Da quel momento gli appelli alla “clemenza” si sono susseguiti da più parti, da quello ufficiale della FifPro (il sindacato di categoria) alle dichiarazioni di diversi ex giocatori e allenatori, tra cui Toshack, che ha allenato Amir al Tractor. Inoltre, una poderosa levata di scudi è stata portata avanti dal prestigiosissimo quotidiano spagnolo, Marca, il quale ha deciso di dedicare la prima pagina ad Amir, accompagnando la sua foto con la maglia del Tractor Sazi e un perentorio virgolettato: “Amir non è un terrorista e va liberato”.
Ma intanto, come ripotato dalla CNN, un testimone oculare ha detto che sulla piazza Shahid Alikhani di Isfahan (città natale del calciatore) è stata allestita una pedana per le impiccagioni. Preghiamo per te, Amir. Preghiamo il nostro e pure il tuo Dio, se serve. E per te, Ali.
E per tutti gli altri iraniani, che in questi giorni di buio pesto accendono, col dissidio, una luce di speranza. Di libertà.
Come un altro futbolista, Ali Karimi, ex fantasista,125 partite in nazionale, anche lui un passato nel Bayern tra il 2005 e il 2007, il “Maradona d’Asia. Lui ha già alle spalle una lunga storia di irrequietezze contro il regime, a partire da quando, durante un match contro la Corea del Sud, indossò insieme ad altri calciatori il bracciale verde, simbolo di protesta contro la rielezione di Mahmoud Ahmadinejad nel 2009; o come quando ingaggiò un accesissimo scontro verbale con un comandante dei Pasdaran. Secondo il Times, ha confessato ad alcuni amici di sentirsi in pericolo per la sua vita, pare sia stato raggiunto da un mandato di cattura a Dubai, dove vive con la famiglia. Il tutto per essersi schierato a favore dei manifestanti: “I nostri figli stanno morendo. Chi resta rischia la morte”.
Già!
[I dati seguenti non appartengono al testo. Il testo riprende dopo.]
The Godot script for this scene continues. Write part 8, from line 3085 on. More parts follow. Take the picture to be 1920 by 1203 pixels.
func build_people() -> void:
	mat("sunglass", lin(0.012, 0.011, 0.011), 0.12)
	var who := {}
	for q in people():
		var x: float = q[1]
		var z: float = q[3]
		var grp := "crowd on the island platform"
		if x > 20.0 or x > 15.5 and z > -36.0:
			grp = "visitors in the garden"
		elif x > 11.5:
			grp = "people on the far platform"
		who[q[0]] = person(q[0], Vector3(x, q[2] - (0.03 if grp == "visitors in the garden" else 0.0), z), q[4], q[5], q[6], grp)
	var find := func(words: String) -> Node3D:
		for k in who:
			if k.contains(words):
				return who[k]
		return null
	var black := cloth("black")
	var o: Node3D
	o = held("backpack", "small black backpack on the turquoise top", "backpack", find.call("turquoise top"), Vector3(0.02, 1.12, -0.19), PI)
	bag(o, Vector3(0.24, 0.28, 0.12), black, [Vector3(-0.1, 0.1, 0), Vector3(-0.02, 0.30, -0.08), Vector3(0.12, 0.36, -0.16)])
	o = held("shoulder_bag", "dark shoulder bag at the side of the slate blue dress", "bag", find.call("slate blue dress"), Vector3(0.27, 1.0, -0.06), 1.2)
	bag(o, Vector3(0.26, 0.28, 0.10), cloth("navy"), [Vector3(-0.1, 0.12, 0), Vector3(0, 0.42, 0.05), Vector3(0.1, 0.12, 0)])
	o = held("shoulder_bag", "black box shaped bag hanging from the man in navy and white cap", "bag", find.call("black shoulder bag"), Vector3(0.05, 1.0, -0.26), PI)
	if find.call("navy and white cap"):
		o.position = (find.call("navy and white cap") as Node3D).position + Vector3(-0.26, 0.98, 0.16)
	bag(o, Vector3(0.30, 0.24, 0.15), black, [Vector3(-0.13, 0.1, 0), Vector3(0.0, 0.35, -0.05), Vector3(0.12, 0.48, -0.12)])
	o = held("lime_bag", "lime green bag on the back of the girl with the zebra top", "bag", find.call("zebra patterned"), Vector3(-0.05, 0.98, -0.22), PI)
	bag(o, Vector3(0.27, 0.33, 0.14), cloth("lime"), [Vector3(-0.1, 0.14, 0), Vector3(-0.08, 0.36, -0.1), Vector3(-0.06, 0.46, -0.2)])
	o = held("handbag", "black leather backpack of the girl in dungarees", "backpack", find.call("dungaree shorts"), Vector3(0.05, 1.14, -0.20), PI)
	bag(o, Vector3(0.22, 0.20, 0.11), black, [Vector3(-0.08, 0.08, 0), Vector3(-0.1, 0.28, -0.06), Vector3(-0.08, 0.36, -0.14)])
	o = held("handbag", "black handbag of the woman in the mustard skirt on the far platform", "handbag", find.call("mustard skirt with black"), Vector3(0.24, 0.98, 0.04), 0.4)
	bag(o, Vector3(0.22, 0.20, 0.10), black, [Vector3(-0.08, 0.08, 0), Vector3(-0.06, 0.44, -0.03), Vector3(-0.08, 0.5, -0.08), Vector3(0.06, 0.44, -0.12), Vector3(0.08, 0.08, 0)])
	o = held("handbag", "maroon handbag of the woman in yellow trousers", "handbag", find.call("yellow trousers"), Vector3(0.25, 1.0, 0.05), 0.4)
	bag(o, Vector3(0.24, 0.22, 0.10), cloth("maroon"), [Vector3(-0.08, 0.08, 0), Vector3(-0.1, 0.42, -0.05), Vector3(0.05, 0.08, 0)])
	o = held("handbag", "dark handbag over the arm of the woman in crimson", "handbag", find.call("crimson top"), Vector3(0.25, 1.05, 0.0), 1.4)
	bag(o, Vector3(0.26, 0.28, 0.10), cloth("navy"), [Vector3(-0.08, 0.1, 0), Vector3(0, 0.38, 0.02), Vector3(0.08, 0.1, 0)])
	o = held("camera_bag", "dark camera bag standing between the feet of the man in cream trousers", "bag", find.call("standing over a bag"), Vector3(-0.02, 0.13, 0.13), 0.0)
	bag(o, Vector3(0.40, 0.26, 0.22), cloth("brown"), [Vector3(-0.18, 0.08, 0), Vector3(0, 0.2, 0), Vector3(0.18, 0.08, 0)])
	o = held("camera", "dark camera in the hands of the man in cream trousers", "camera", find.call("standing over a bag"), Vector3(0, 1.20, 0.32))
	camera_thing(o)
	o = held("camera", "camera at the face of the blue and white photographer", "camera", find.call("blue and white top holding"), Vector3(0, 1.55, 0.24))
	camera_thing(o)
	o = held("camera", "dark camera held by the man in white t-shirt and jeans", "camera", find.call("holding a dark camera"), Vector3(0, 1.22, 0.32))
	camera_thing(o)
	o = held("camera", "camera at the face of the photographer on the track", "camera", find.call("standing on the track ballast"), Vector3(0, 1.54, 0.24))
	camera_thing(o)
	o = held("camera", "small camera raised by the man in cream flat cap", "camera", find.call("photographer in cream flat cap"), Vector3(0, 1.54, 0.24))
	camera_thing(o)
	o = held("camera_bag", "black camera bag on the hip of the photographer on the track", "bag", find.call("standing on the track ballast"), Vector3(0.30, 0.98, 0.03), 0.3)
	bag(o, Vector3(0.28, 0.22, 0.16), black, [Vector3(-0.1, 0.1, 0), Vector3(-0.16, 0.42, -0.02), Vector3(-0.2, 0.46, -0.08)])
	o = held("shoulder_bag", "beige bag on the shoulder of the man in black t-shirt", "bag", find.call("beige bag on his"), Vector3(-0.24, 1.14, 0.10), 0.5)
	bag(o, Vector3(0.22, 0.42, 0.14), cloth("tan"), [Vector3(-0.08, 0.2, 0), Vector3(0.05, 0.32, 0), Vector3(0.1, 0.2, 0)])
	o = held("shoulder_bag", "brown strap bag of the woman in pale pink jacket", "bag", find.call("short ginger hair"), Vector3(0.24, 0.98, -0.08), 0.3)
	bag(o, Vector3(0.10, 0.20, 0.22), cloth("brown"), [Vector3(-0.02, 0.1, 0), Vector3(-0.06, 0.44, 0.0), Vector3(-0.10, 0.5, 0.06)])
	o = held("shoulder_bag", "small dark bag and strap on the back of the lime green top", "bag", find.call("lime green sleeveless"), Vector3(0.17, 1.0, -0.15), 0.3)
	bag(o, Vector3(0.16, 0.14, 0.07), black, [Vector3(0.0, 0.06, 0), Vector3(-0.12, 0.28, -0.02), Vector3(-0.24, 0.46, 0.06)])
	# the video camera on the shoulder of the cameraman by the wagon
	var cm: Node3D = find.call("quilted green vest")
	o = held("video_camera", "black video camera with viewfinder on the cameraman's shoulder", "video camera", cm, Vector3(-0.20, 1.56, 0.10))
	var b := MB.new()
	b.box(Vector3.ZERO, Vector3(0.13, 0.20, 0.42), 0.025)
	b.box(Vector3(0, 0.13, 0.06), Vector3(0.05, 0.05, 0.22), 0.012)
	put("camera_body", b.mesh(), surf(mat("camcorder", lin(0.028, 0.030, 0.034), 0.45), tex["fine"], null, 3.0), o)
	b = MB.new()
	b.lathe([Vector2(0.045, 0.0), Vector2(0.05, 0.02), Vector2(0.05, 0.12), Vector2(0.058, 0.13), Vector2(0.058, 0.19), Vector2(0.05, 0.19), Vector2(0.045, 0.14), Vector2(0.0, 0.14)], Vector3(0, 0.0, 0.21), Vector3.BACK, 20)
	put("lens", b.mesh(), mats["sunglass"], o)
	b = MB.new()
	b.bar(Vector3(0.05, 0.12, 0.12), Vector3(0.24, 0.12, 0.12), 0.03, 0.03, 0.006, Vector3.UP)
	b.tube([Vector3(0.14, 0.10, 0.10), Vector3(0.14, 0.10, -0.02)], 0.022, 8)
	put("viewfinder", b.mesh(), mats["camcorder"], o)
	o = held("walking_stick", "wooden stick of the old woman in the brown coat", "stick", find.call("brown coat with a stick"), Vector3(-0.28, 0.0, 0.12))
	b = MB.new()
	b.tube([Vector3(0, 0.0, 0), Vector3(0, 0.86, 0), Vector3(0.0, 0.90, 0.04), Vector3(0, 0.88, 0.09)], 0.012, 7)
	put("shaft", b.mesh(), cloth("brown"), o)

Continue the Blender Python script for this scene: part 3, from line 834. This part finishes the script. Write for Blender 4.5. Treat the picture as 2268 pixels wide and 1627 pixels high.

E lui il carcere.
E ancora, per non dimenticare:
Hossein Mahini: ex capitano del Persepolis;
Kaveh Rezaei, attaccante titolare del Tractor Sazi;
Hamidreza Aliasgari, 32enne centrocampista, ex capitano del Persepolis; Voria Ghafouri, fermato dagli agenti mentre si trovava al campo d’allenamento del Foolad;
Parviz Broumand, ex capitano dell’Esteghlal ed ex secondo portiere del Team Melli;
Mohammad Ghaemifar, promettente portiere delle giovanili del Dezful (si stava preparando a trasferirsi in un club di massima divisione, il Zob Ahan, quando è stato raggiunto alla schiena dai proiettili delle forze di sicurezza);
Soroush Rafiei, capitano del Persepolis, pestato dagli agenti di sicurezza;
Aref Gholami, difensore dell’Esteghlal di Teheran, tra i primi a criticare la repressione delle proteste, messo fuori rosa, senza nemmeno la possibilità di allenarsi.

Ormai neanche il pallone può salvarvi. Le nostre preghiere chissà, le nostre grida chissà. Ma almeno saprete che non siete soli.
Noi preghiamo e gridiamo assieme a voi, perché siamo quella parte sana del calcio che non si volta dall’altra parte.